Nurullah ER


DEPREMİN ALTINCI AYI

Nurullah ER


Bölgemizde yaşanan deprem felaketi altıncı ayına girdi.

Kış mevsiminin en soğuk ve yağmurlu günleriydi.

Yaz sıcağının en etkili olduğu, yakıcı, kavurucu günlerinden geçiyoruz.

Depremin yaşandığı günlerin soğuğunu, acısını yaşayanlar, şimdi de kavurucu sıcağını soluyorlar, depremin sorunlarıyla boğuşuyorlar.

Yaşanan sıcaklık her ne kadar eski tabirle Eyyam-ı Buhur, yani yazın en sıcak günleri olarak adlandırılsa da bilim adamları, Birleşmiş Milletler yetkilileri ‘Küresel ısınmadan’ dem vuruyorlar.
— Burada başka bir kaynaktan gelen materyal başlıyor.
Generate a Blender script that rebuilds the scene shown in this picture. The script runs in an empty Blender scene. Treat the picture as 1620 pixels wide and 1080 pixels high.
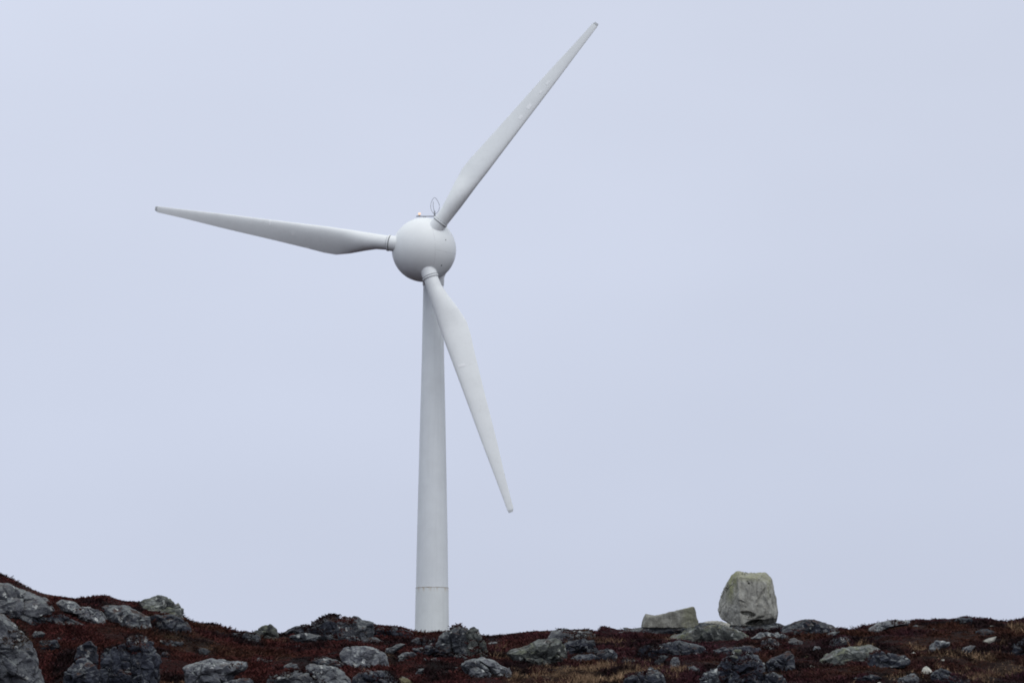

Ne var ki vebali kimin boynuna söylemiyorlar, önlem için acilen yapılması gerekenler konusunda çözüm üretmiyorlar.

Depremin acı, mevsimin boğucu, ekonominin yakıcı sıcağı ile yanıp tutuşuyor vatandaş.

Derdine çare olanalar, yarasına merhem sürenler, sorunların çözüm için bir şeyler yapıyor görülse de elle tutulur somut bir   şey görülmüyor. Yapılan zamlarla yaşanan pahalılık her şeyin tuzu biberi oluyor, maaş artIşları cebe girmeden eriyor.
Depremde hayatını kaybedenler ebedi uykularında yatarlarken, geride kalanlar yaşama tutunmak için çare arayışında olsalar da, karşılarında kocaman bir dağ; ne çıkışı belli, ne inişi. Çadırlarda, konteynerlerde hayat çekilmez oluyor.  Sarı, kavurucu sıcağın hangi olumsuzluğunu yazsak bir yanı eksik kalıyor. Toz, toprak, pis atık sular, çöp, susuzluk, elektrik sorunu, banyosuzluk... Beslenmeye ve barınmaya dair ne varsa sorun...

Sorununa çözüm bulamayan vatandaş depremin acısını yıkık evi, boş sokaklar, caddeler, kafeler, iş yerleriyle paylaşıyorlar. Derdini onlara dökercesine bakışıyor, birbirlerine bakıp bakıp ağlaşıyor. Oralar da kendinden dertli. Sahil boydan boya su. Deniz sahiplenmişcesine gitmiyor. Yürüyüş yolları sessiz, gazinolar ıssız, anıt alanı kimsesiz. Ağaçların gölgesinde oturulmuyor, geceleri yıldızlar sayılmıyor, melteminde serinlenilmiyor. Aşklar yaşanmıyor, çocuklar oynaşmıyor, emekliler dertleşmiyor. Deniz kokan İskenderun şimdi toz toprak kokuyor, sahil şeridi ki böyle giderse sahil yok olacak, İskenderun eski İskenderun olmayacak artık.

Gördüğün, duyduğun, dokunduğun her şey acı.

Bu haliyle İskenderun’a herkes  yabancı.